Cable channels and video-streaming services have followed Bourdain’s example: There’s now far more thoughtful and adventurous food programming than there was at the start of Bourdain’s television career 16 years ago. Michelin-star television, such as Chef’s Table and Ugly Delicious, is now a subgenre unto itself. In 2018, prestige television has at last welcomed a great variety of middlebrow food programming, with expensive production values and regard for culinary auteurs the world over. Still, paradoxically, there are no shows quite like Bourdain’s original food travelogue, No Reservations, or his second series, Parts Unknown. No Reservations, which the Travel Channel aired for nine seasons, marked Bourdain’s roguish, experimental phase: The dauntless host blended his boundless (and often disastrous) appetite with political insights and prevailing humanitarian convictions about his subjects. In Parts Unknown, now in its 12th season, Bourdain styled himself more as a TV journalist at-large, a true CNN correspondent, reporting on a scandalous political feature from Tehran and interviewing Barack Obama in Hanoi.

In the course of a decade, Bourdain outgrew the basic expectations that viewers might bring to a food show. Bourdain’s travelogue became reportage. His culinary career became a sustained political critique about various reactionary concerns, including totalitarianism, colonialism, and U.S. foreign policy. Ultimately, Bourdain crafted a longform reporting style that resembles no other serialized programming on Western television. Bourdain’s travels were enviable, even when his accommodations were far from extravagant or even peaceful. His segments were smart and purposeful, but also as fun as any good night out on the town. Bourdain revealed the distance between food criticism and political concern to be nonexistent. His affable manner and journalistic curiosity (and a few beers) helped Bourdain reconcile the two realms with humorous ease.

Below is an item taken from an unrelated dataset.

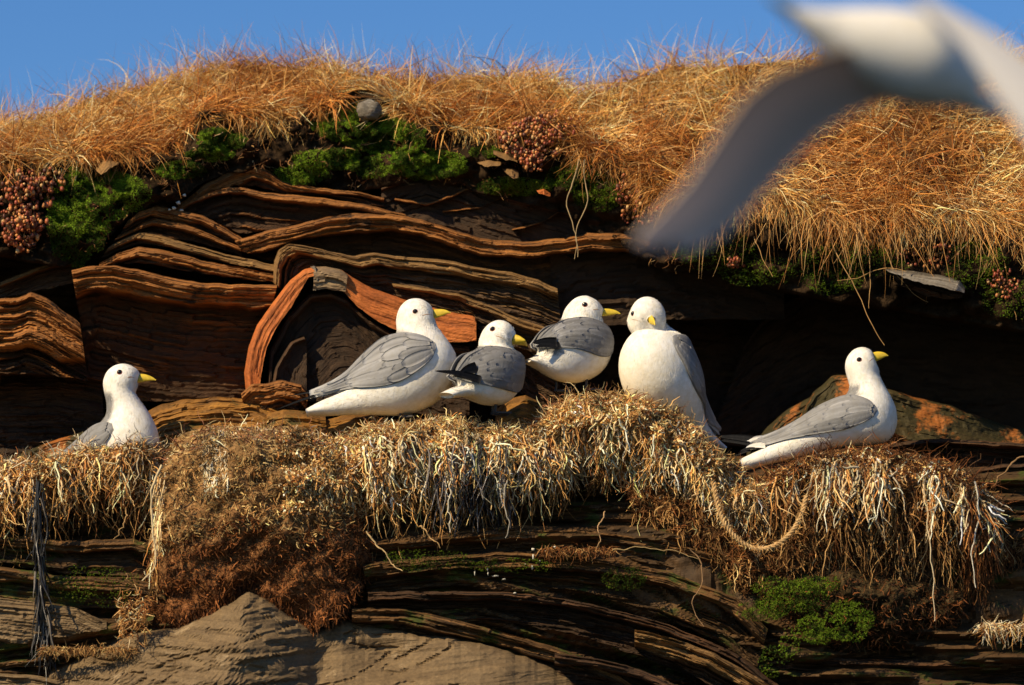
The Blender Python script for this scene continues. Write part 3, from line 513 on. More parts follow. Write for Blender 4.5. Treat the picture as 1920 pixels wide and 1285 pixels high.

Television forged Bourdain’s stardom, but it wasn’t the entirety of his life’s work. He left other unfinished business that only he, the global foodie ambassador, could have dreamed up. For four years, Bourdain led an effort to develop an international food emporium, Bourdain Market, at Manhattan’s Pier 57. Bourdain Market was an ambitious but unwieldy project — the news reports surrounding its troubled development described a mythical bazaar to host all the world’s chefs, ingredients, and cuisines. Ultimately, Bourdain scrapped the project, citing frustrations with local real estate and international visas. Bourdain shuttered the project six months before his death. In the three months since Bourdain’s passing, there’s been an outpouring of sympathies and remembrances, but there’s been no attempt to revive the monumental undertaking that summarized his diplomatic ambitions — an undertaking that might have ideally memorialized Bourdain with a communal liveliness befitting his global mission. Still, we’re left with his television show, his writings, and his indelible impression. In television, Bourdain’s genre now bears his influence: The shows are provocative documentaries about culture, history, and politics now. Parts Unknown will pass into reruns, carrying Bourdain’s authoritative tenor into a syndication that can only faintly answer him. In his show’s final season, Bourdain’s guests will host the restless traveler one last time.